White Zombie was shot in 11 days for about $50,000 in 1932. Bela Lugosi always regretted not getting more money for it as White Zombie was a comparatively big hit.
At a trim 68 minutes or so (about five minutes have been lost, depending on what print you see), White Zombie is an engaging, creepy movie regardless of its shoestring budget. Lugosi is used well as Haitian voodoo master Legendre, allowed to underplay rather than play to the cheap seats. The acting from the other principals is mediocre at best.
Highlights include the appearances of the zombies, who stagger around wide-eyed. They're not the resurrected dead of contemporary popular culture. No, they're living people made subject to Lugosi's will by a combination of drugs and mesmerism.
The director Victor Halperin (also the producer) manages an effective use of shadows and murk throughout, along with a lot of shots of Lugosi looking hypnotic. There's a weird bit of business in which Lugosi clasps his hands together in order to control the zombies, a bit of business that seems funnier as the movie goes along. Is this the Zombie Grip?
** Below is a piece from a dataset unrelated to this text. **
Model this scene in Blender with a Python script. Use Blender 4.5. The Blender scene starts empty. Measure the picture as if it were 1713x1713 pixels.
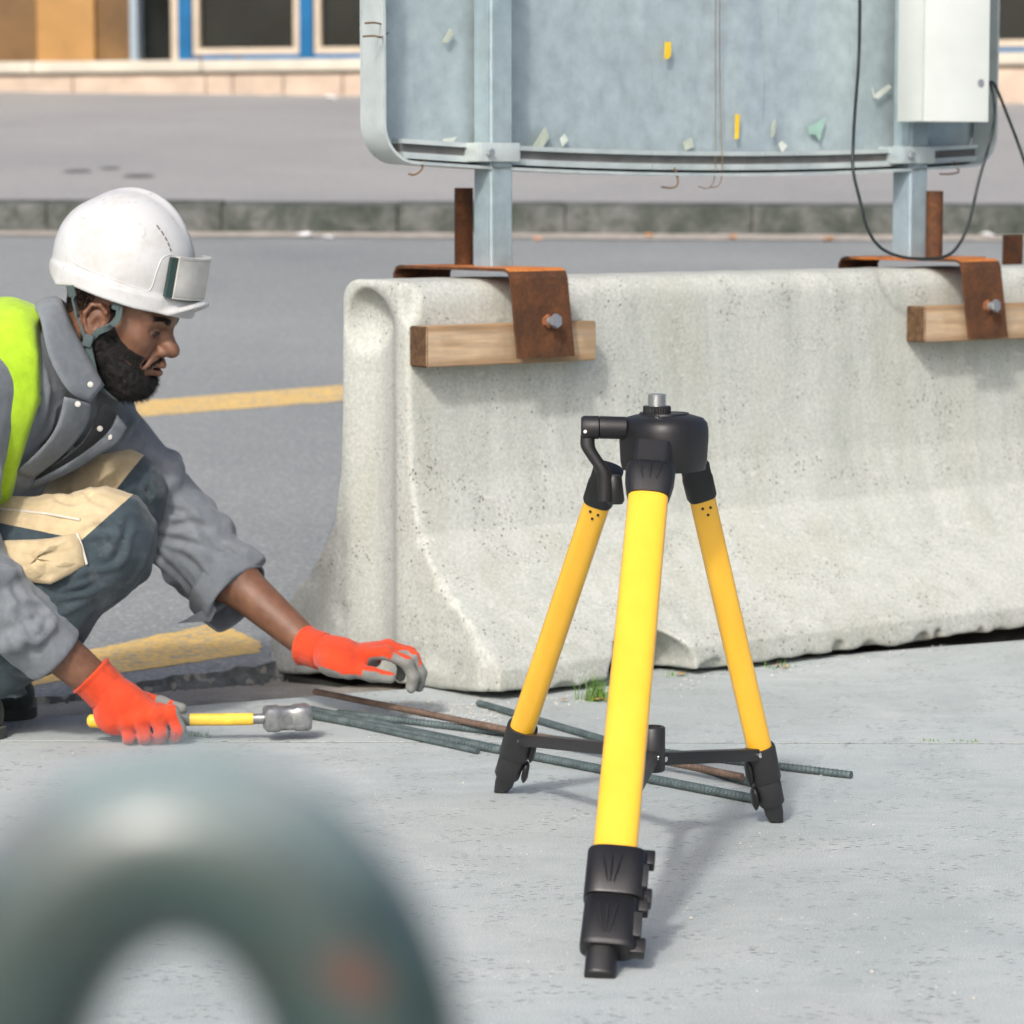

Other than a lame bit of recurring comic business involving missionary Dr. Bruner's repeated attempts to get a light for his pipe, the movie moves efficiently along to its curiously affecting and tense climax. Those goggle-eyed zombies may not be dead, but their appearance and their movements would recur for the next 85 years in a host of zombie and zombie-esque movies and TV shows. And of course Rob Zombie would take both last name and band name from the movie. Recommended.